Commerce Minister Piyush Goyal on Friday firmly stated that India will only enter into a trade agreement with the United States if it ensures a balanced, win-win outcome for both sides.
Dismissing US President Donald Trump’s July 9 deadline, Goyal made it clear that India does not negotiate under pressure or against arbitrary timelines. His remarks come at a critical point, as both countries attempt to finalise an interim deal but India is signaling it won’t compromise core interests for meeting deadline.
India’s chief negotiator Rajesh Agrawal and his team have returned from Washington after wrapping up a fresh round of talks on the proposed interim trade deal with the US. However, the negotiations remain incomplete, with key sticking points, particularly in the agriculture and automobile sectors, still unresolved, a senior official confirmed.
"An FTA is only possible when it's a win-win. National interests will always be supreme. If that is kept in mind, India is ready to do deals with developed economies," he said, while speaking to reporters at the sidelines of a toy manufacturers exhibition.
"India doesn't do trade deals based on deadlines. Only when a deal is fully ready and aligning with national interest, it's possible," he said.

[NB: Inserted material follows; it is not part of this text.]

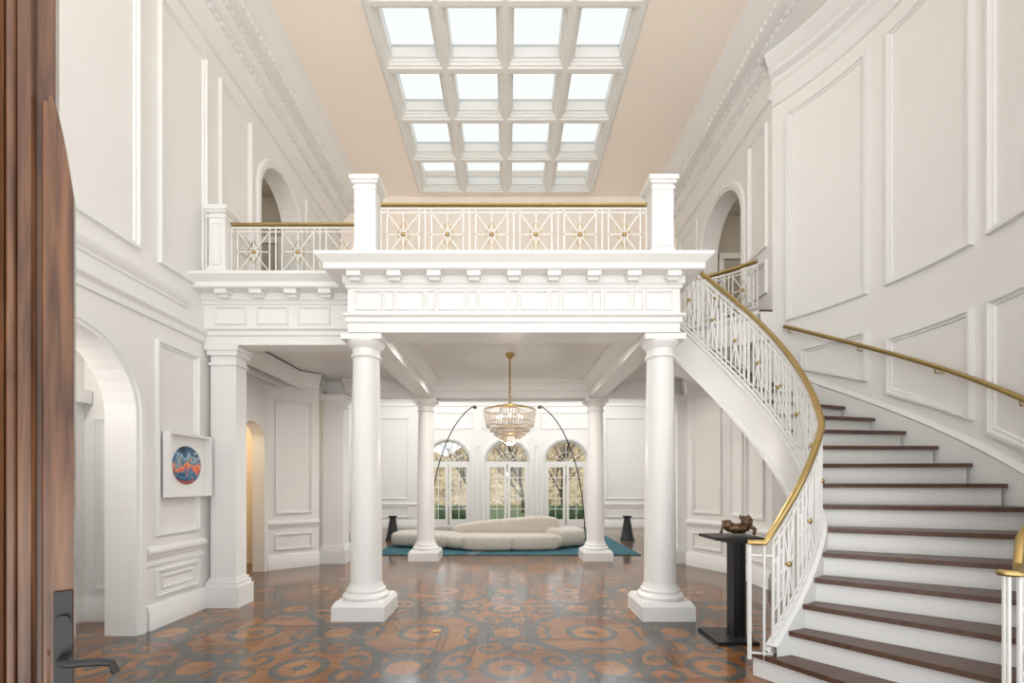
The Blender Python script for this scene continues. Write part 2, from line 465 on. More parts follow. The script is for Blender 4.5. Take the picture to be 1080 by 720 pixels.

Goyal's comments point to a scenario where a deal might not be reached before the July 9 deadline, indicating that national interests matter over temporary tariffs.

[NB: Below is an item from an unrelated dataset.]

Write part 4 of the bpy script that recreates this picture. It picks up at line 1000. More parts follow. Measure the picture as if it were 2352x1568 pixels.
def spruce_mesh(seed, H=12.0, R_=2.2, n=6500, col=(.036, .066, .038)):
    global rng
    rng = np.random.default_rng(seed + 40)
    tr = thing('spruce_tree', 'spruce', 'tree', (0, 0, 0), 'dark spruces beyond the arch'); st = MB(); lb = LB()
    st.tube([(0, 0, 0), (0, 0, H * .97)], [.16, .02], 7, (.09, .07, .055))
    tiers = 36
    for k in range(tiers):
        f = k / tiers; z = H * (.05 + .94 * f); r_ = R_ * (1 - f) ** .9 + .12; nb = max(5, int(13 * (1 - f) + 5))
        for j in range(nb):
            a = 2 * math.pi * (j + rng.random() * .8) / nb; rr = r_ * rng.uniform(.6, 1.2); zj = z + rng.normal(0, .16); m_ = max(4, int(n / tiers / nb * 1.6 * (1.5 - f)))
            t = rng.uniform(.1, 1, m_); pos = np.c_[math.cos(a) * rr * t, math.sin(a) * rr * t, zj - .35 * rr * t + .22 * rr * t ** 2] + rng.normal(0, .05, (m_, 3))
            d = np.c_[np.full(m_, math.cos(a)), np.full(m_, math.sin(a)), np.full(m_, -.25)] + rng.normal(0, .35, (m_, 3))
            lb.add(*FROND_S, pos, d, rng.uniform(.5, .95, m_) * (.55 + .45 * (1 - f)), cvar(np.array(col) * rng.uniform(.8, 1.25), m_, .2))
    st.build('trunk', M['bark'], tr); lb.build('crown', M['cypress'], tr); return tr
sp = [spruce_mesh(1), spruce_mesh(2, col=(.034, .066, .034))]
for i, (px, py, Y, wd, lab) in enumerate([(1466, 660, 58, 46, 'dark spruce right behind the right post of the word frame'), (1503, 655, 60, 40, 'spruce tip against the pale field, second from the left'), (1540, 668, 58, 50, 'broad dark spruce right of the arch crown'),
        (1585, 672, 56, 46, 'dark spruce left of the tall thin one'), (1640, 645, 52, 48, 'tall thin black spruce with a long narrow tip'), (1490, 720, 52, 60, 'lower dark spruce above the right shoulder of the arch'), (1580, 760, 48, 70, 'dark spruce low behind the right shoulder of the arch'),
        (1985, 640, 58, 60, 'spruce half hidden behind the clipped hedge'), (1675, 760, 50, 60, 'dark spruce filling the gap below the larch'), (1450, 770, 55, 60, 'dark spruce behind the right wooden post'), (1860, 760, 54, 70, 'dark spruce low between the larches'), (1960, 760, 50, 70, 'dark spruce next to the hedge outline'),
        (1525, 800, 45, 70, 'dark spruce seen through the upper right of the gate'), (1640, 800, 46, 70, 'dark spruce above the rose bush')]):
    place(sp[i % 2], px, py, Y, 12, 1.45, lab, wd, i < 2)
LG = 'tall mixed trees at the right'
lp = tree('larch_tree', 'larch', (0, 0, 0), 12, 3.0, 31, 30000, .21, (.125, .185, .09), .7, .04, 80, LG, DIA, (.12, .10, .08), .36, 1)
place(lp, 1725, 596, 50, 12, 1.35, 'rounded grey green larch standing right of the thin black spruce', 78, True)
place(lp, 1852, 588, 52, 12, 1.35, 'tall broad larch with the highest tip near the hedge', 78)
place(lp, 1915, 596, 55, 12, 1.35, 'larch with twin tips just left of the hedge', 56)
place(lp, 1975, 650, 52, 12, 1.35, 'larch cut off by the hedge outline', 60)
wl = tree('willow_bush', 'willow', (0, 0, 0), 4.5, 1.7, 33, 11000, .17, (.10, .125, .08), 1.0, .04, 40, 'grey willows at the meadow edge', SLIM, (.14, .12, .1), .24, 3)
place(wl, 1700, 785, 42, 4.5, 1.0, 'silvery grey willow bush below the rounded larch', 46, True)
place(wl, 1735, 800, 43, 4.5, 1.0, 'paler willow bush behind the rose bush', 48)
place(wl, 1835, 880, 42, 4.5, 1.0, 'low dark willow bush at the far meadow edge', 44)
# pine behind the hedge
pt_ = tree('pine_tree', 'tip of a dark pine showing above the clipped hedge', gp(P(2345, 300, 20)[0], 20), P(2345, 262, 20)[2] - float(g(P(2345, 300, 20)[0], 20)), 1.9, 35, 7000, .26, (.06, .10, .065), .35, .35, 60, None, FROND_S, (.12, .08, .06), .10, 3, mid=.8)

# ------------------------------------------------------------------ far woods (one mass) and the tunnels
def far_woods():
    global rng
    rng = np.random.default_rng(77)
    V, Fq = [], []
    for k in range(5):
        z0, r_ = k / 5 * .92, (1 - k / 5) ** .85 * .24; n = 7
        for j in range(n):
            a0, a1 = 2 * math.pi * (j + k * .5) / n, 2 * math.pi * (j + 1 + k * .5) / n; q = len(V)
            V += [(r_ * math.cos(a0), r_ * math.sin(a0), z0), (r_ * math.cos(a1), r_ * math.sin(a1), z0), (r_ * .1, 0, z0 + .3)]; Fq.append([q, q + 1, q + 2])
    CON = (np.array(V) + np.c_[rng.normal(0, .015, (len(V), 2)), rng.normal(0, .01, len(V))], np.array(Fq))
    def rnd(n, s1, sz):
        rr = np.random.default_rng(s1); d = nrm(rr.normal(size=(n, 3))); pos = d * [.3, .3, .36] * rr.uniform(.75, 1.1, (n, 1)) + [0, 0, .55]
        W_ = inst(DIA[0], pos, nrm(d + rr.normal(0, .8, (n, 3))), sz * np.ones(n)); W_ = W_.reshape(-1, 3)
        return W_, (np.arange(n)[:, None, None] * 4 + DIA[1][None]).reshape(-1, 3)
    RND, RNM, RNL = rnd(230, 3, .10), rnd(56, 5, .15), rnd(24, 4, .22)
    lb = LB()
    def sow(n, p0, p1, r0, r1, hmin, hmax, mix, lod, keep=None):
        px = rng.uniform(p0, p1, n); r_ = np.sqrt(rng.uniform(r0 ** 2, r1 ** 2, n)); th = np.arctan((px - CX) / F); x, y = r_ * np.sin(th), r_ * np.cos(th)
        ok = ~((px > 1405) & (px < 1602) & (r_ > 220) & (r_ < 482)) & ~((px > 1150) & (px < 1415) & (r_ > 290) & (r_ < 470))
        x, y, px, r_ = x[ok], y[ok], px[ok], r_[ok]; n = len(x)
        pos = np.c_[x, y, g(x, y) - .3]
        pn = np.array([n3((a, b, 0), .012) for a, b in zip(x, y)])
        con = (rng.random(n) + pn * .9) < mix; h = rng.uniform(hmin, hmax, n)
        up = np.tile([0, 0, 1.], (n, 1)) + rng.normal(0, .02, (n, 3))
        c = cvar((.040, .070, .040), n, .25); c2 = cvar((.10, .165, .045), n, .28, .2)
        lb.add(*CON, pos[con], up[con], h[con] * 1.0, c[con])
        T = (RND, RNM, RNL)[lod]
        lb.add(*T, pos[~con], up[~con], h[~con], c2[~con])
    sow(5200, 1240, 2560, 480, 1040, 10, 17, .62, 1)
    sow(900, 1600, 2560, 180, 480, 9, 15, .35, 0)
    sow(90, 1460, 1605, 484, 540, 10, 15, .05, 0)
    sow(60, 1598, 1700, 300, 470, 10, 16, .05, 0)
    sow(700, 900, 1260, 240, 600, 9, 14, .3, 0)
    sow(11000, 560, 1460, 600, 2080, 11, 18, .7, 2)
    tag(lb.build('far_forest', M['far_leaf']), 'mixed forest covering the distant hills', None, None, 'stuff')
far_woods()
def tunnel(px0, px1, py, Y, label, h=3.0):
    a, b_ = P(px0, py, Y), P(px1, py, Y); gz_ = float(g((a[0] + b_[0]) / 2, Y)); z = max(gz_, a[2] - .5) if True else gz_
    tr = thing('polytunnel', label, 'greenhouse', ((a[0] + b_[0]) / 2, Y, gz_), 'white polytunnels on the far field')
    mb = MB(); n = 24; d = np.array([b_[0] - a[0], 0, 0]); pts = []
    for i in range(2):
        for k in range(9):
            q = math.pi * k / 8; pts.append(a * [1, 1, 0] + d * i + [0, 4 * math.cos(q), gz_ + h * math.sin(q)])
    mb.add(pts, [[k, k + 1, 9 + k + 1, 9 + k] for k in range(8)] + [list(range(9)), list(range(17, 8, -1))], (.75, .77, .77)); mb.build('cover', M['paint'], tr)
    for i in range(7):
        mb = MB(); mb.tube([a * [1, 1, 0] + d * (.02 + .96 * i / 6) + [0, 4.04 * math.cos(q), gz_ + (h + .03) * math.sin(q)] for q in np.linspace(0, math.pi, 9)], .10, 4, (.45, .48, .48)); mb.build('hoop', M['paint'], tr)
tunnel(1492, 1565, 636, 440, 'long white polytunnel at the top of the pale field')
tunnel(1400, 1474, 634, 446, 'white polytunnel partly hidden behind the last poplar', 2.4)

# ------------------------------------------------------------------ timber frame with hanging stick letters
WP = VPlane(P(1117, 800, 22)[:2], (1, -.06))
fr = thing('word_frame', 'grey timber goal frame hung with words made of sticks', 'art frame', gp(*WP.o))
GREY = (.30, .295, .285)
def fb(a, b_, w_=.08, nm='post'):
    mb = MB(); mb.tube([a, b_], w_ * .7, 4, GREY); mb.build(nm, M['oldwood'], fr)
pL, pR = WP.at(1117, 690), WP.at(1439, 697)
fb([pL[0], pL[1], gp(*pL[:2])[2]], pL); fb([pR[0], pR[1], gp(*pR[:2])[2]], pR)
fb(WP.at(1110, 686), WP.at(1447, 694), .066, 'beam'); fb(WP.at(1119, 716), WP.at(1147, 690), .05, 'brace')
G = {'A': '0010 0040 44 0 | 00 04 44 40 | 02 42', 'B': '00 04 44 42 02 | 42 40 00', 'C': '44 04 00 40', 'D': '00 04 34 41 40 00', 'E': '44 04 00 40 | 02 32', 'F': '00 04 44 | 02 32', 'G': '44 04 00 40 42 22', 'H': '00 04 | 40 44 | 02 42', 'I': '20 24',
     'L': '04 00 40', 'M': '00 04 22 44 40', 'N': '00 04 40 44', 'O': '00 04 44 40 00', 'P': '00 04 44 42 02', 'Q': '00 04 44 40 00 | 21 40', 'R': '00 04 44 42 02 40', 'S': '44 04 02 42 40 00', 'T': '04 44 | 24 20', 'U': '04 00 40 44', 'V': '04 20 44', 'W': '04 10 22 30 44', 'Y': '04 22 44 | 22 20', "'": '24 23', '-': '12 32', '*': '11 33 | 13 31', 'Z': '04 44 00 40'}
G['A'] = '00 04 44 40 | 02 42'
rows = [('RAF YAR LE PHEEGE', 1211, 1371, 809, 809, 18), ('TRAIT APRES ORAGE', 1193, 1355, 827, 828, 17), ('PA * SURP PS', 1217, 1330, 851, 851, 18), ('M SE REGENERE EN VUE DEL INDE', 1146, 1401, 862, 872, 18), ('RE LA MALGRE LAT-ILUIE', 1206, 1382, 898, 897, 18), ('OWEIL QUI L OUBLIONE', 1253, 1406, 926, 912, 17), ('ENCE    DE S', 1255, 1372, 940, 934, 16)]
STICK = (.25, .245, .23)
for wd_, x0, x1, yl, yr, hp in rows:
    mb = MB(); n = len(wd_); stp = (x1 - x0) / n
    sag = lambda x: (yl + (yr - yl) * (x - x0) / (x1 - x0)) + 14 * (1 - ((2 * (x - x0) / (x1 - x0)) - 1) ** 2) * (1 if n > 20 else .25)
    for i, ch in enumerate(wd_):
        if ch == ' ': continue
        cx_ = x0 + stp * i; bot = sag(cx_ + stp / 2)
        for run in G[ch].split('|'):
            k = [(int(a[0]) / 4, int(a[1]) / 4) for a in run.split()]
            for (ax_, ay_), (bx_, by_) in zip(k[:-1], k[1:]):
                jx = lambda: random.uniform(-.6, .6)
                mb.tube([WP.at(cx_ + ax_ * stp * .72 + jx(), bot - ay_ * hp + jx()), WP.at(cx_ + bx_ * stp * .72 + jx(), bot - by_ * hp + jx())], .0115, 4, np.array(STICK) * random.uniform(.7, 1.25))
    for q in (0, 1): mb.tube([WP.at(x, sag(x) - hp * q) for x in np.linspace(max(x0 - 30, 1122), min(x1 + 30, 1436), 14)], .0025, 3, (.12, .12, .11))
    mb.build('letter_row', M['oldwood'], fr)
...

They also mark an increasingly hardening stance that India has adopted with respect to negotiations. Sources tell NDTV Profit that though the interim trade deal's scope might be limited to goods, India's focus will remain to bat for 'sustained preference' in key labour-intensive sectors such as leather, textiles and footwear.
This also means that India is wary of maintaining relative competitiveness vis-a-vis regional and rival manufacturing economies such as Vietnam, Thailand and Bangladesh.
Therefore, instead of what is prima facie, a lopsided deal between Vietnam and the US, India might just choose to see other deals, since it would mean Trump's tariff balloon deflating.
Even in that scenario, where India's tariffs go up to 26%, it retains a relative advantage versus other manufacturing economies in South Asia and can choose to negotiate a better deal on its own terms, rather than the US.
India has also continued to signal its readiness to retaliate against the US safeguard duties on automobiles parts, steel and aluminium at the World Trade Organisation, making use of a multilateral platform, alongside negotiating bilaterally. It has sent two notices stating that India reserves the right to retaliate, however no concrete action has been taken yet.